» WHAT YOU HAVE TO DO:
Copy down every line where the string "Blender" shows up.

(Scene script records)
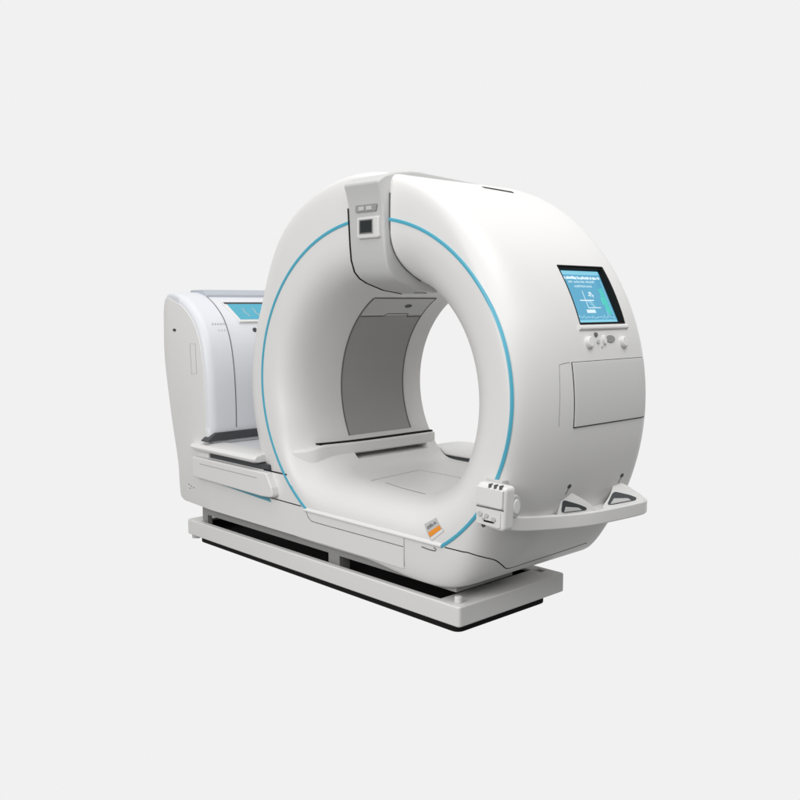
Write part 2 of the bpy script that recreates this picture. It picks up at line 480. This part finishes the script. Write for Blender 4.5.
def ln(mb, pts, w, lv):
    U = u1 - u0; V = v1 - v0
    P3 = [SCR @ Vector((u0 + a * U, v0 + b * V, Z0 + .0006 * lv)) for a, b in pts]
    mb.sweep(P3, [sn] * len(P3), w, .0003)
mb = MB(); q(mb, 0, 1, 0, 1, 1); P('display', M['screen'], mb, touch)
for b_ in ((.0, .075), (.93, 1)):
    mb = MB(); q(mb, 0.02, .98, *b_, 2); P('screen_bar', M['screenlow'], mb, touch)
rr = random.Random(7)
mb = MB(); u = .06
while u < .95:                                   # bold heading, broken into word-like pieces
    w = rr.uniform(.02, .07); q(mb, u, min(u + w, .96), .842 + rr.uniform(-.004, .008), .842 + rr.uniform(.03, .058), 3); u += w + rr.choice([.004, .006, .02])
def words(mb, x, v, h, ws):
    for w in ws:
        e = x + w
        while x < e - .006:
            c = rr.uniform(.010, .016); t = rr.random()
            q(mb, x, x + .005, v, v + h * rr.choice([.7, .7, 1]), 3)
            if t > .3: q(mb, x, x + c, v + (h * .58 if t > .65 else 0), v + (h * .72 if t > .65 else h * .14), 4)
            x += c + .006
        x += .03
words(mb, .20, .775, .04, (.09, .24, .20)); words(mb, .30, .690, .04, (.40,))
ln(mb, [(.43, .62), (.43, .30)], .004, 3); ln(mb, [(.30, .50 - .06), (.62, .44)], .006, 3); ln(mb, [(.43, .30), (.72, .30)], .004, 3)
q(mb, .36, .56, .205, .265, 3)
for a, b in ((.56, .53), (.60, .56), (.63, .52), (.58, .58)): ln(mb, [(a - .03, b), (a + .03, b + .01)], .004, 3); ln(mb, [(a, b - .03), (a + .01, b + .03)], .003, 5)
P('screen_text', M['ink'], mb, touch)
mb = MB()
for k in range(5): ln(mb, [(.46 + .02 * k, .42 - .025 * k), (.56 + .012 * k, .42 - .025 * k)], .004, 3)
wave = [(.10 + .86 * i / 40, .10 + .09 * abs(rr.gauss(0, .5)) * (1.6 if i in (2, 7, 29, 34) else .5)) for i in range(41)]
ln(mb, wave, .004, 3); ln(mb, [(.955, .09), (.955, .80)], .003, 3); ln(mb, [(.02, .09), (.02, .90)], .004, 3)
P('screen_trace', M['inkfaint'], mb, touch)
mb = MB()
ln(mb, [(.86 + .05 * sin(i * 2.3), .66 - .012 * i) for i in range(40)], .005, 3)
ln(mb, [(.90 + .04 * sin(i * 1.7 + 1), .68 - .012 * i) for i in range(44)], .005, 4)
q(mb, .80, .93, .36, .50, 2); q(mb, .84, .93, .22, .34, 2)
P('screen_graph', M['green'], mb, touch)
P('screen_sill', M['white'], ribbon(surfR, [(19.0, y) for y in lin(.478, .895, 12)], .020, .011, lift=.001), touch)

def disc(deg, y, r, h, m, name, parent, sx=1, sy=1, base=-.01, bevel=.006):
    p, n = surfR(deg, y)
    z = Vector((0, 0, 1)); xa = Vector((0, 1, 0)); za = n; ya = za.cross(xa).normalized(); xa = ya.cross(za)
    mt = Matrix(((xa.x, ya.x, za.x, p.x), (xa.y, ya.y, za.y, p.y), (xa.z, ya.z, za.z, p.z), (0, 0, 0, 1)))
    return P(name, m, MB().cyl(mt, r, base, h, sx=sx, sy=sy, r2=r * .92), parent, bevel=bevel, seg=3)
for y, d in ((.535, 15.5), (.828, 15.2)): disc(d, y, .030, .020, M['white'], 'control_knob', ROOT, sx=.95)
disc(16.1, .722, .040, .004, M['mid'], 'status_window', ROOT, sx=1.05, sy=.52, bevel=.0015)
disc(17.3, .604, .011, .008, M['softgap'], 'key_button', ROOT, sx=1.2, sy=1.1, bevel=.003)
disc(15.6, .612, .013, .006, M['grey'], 'key_button', ROOT, bevel=.003)
disc(15.9, .665, .020, .012, M['white'], 'key_button', ROOT, sx=.75, sy=1.25, bevel=.004)
disc(14.3, .640, .008, .004, M['grey'], 'key_button', ROOT, bevel=.002)

# ---- access panel under the controls, dark joint round it and the pale flap edge beside it
panel = P('access_panel', M['panel'], patch(surfR, lin(-3.75, 11.0, 16), lin(.372, .990, 20), .0075, .012), bevel=.0025, seg=2)
P('panel_joint', M['gap'], patch(surfR, lin(-4.0, 11.15, 16), lin(.368, .994, 20), .0018, .006), panel)
P('flap_edge', M['faintgap'], ribbon(surfR, [(11.15, .355), (11.0, .31), (10.8, .278), (8, .272), (4, .267), (0, .262), (-3.2, .262)], .0045, .0012), panel)
# dark finger slot on the crown of the ring
P('finger_slot', M['gap'], ribbon(surfR, [(71.2 - 1.9 * i / 10, .585 + .20 * i / 10) for i in range(11)], .030, .0035))

# ---- bumper rail round the lower right corner, on two gussets
path = catmull([(.215, -.01, .652), (.25, .055, .640), (.275, .165, .621), (.318, .373, .603), (.365, .52, .600), (.392, .64, .600), (.412, .812, .600), (.420, .94, .600), (.412, .995, .600), (.388, 1.040, .600), (.345, 1.078, .600)], 8)
rail = MB(); n = len(path); rings = []
for i, c in enumerate(path):
    a = path[max(0, i - 1)]; b = path[min(n - 1, i + 1)]; t = (b - a); t.z = 0; t.normalize()
    o = Vector((t.y, -t.x, 0)); th = .036
    if o.x + .4 * o.y < 0: o = -o
    rings.append([c + Vector((0, 0, -.070)), c, c - o * th, c - o * th + Vector((0, 0, -.070))])
vv = [p for r in rings for p in r]
ff = [[i * 4 + q_, i * 4 + (q_ + 1) % 4, (i + 1) * 4 + (q_ + 1) % 4, (i + 1) * 4 + q_] for i in range(n - 1) for q_ in range(4)] + [[3, 2, 1, 0], [(n - 1) * 4 + q_ for q_ in range(4)]]
bumper = P('bumper_rail', M['white'], rail.add(vv, ff), bevel=.013, seg=4)
# shelf plate between the rail and the ring
sh = MB(); L = []
for c in path[18:66]:
    p, nrm = surfR(math.degrees(math.atan2((c.z - .03 - ZC) / NZ, c.x - XC)), min(c.y - .03, 1.03))
    L.append((c + Vector((-.03, 0, -.012)), Vector((p.x - .03, c.y - .02, c.z - .012))))
vv = []; ff = []
for a, b in L: vv += [a, b, b - Vector((0, 0, .03)), a - Vector((0, 0, .03))]
for i in range(len(L) - 1):
    for q_ in range(4): ff.append([i * 4 + q_, i * 4 + (q_ + 1) % 4, i * 4 + 4 + (q_ + 1) % 4, i * 4 + 4 + q_])
ff += [[0, 1, 2, 3], [len(vv) - 1, len(vv) - 2, len(vv) - 3, len(vv) - 4]]
P('rail_shelf', M['white'], sh.add(vv, ff), bumper)
def gusset(ap, q1, q2, root):
    ap, q1, q2, root = (Vector(v) for v in (ap, q1, q2, root))
    nn = (q1 - ap).cross(q2 - ap).normalized()
    if nn.z < 0: nn = -nn
    mid = lambda a, b, t: a + (b - a) * t
    outl = catmull([ap, mid(ap, q1, .5), q1, mid(q1, q2, .5), q2, mid(ap, q2, .55) + (Vector((0, .03, 0)) - nn * nn.y * .03)], 5, closed=True)
    dn = Vector((-.03, 0, -.07))
    N = len(outl); f = [list(range(N)), list(range(2 * N - 1, N - 1, -1))] + [[i, i + N, (i + 1) % N + N, (i + 1) % N] for i in range(N)]
    g = P('gusset', M['white'], MB().add(outl + [p + dn for p in outl], f), bumper, bevel=.005, seg=2)
    bc = lambda a, b, c: ap * a + q1 * b + q2 * c
    hole = [bc(.60, .36, .04), bc(.07, .88, .05), bc(.06, .20, .74), bc(.16, .11, .73), bc(.32, .16, .52)]
    hole = [Vector(v) for v in fillet3(hole)]
    N = len(hole); f = [list(range(N)), list(range(2 * N - 1, N - 1, -1))] + [[i, i + N, (i + 1) % N + N, (i + 1) % N] for i in range(N)]
    P('gusset_slot', M['dark'], MB().add([p + nn * .003 for p in hole] + [p - nn * .01 for p in hole], f), bumper)
    h2 = [bc(.30, .56, .14), bc(.09, .79, .12), bc(.08, .30, .62), bc(.20, .30, .50)]
    N = 4; f = [list(range(N)), list(range(2 * N - 1, N - 1, -1))] + [[i, i + N, (i + 1) % N + N, (i + 1) % N] for i in range(N)]
    P('slot_insert', M['grey'], MB().add([p + nn * .006 for p in h2] + [p - nn * .004 for p in h2], f), bumper, bevel=.002, seg=2)
def fillet3(poly, n=4):
    out = []; N = len(poly)
    for i in range(N):
        p, a, b = poly[i], poly[i - 1], poly[(i + 1) % N]
        p0, p1 = p + (a - p) * .22, p + (b - p) * .22
        for k in range(n + 1):
            t = k / n; out.append(p0 * (1 - t) ** 2 + p * 2 * t * (1 - t) + p1 * t * t)
    return out
gusset((.300, .415, .722), (.312, .372, .603), (.372, .590, .603), (.27, .41, .56))
gusset((.300, .885, .700), (.372, .660, .603), (.412, .985, .603), (.27, .88, .56))
for d, y in ((-18.6, .425), (-18.9, .885)):
    disc(d, y, .013, .0015, M['dark'], 'anchor_hole', bumper, sx=1.2, bevel=0)
    P('anchor_slot', M['mid'], ribbon(surfR, [(d - .5, y - .002), (d - 1.2, y - .006), (d - 2.0, y - .012)], .010, .002), bumper)

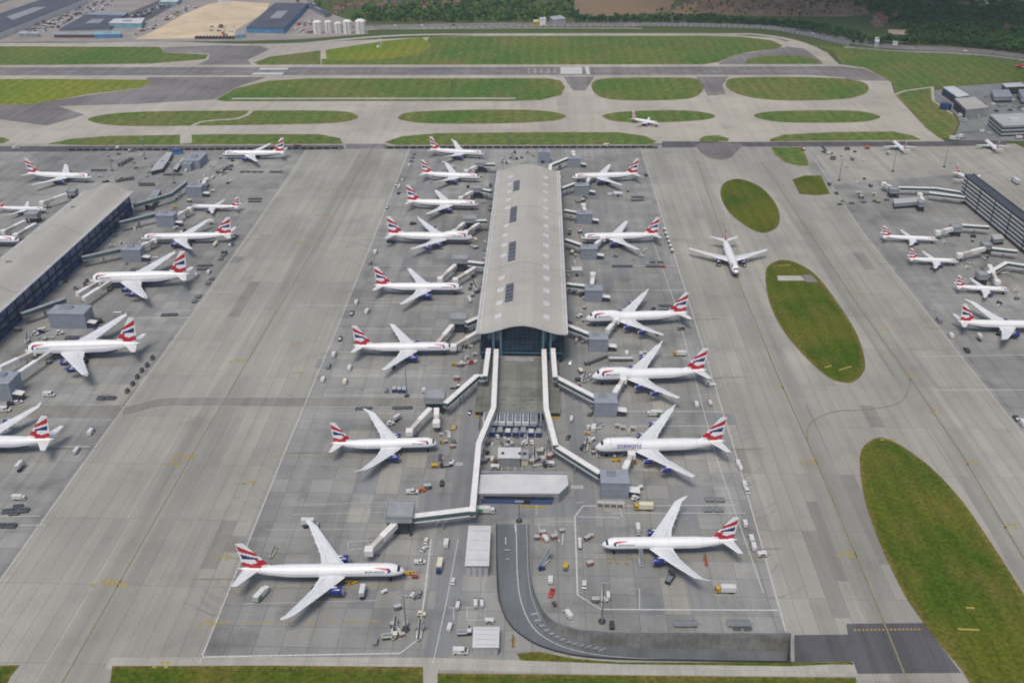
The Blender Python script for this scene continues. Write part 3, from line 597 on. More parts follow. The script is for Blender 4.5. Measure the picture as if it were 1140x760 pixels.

» ANSWER BELOW:
Write part 2 of the bpy script that recreates this picture. It picks up at line 480. This part finishes the script. Write for Blender 4.5.
The Blender Python script for this scene continues. Write part 3, from line 597 on. More parts follow. The script is for Blender 4.5. Measure the picture as if it were 1140x760 pixels.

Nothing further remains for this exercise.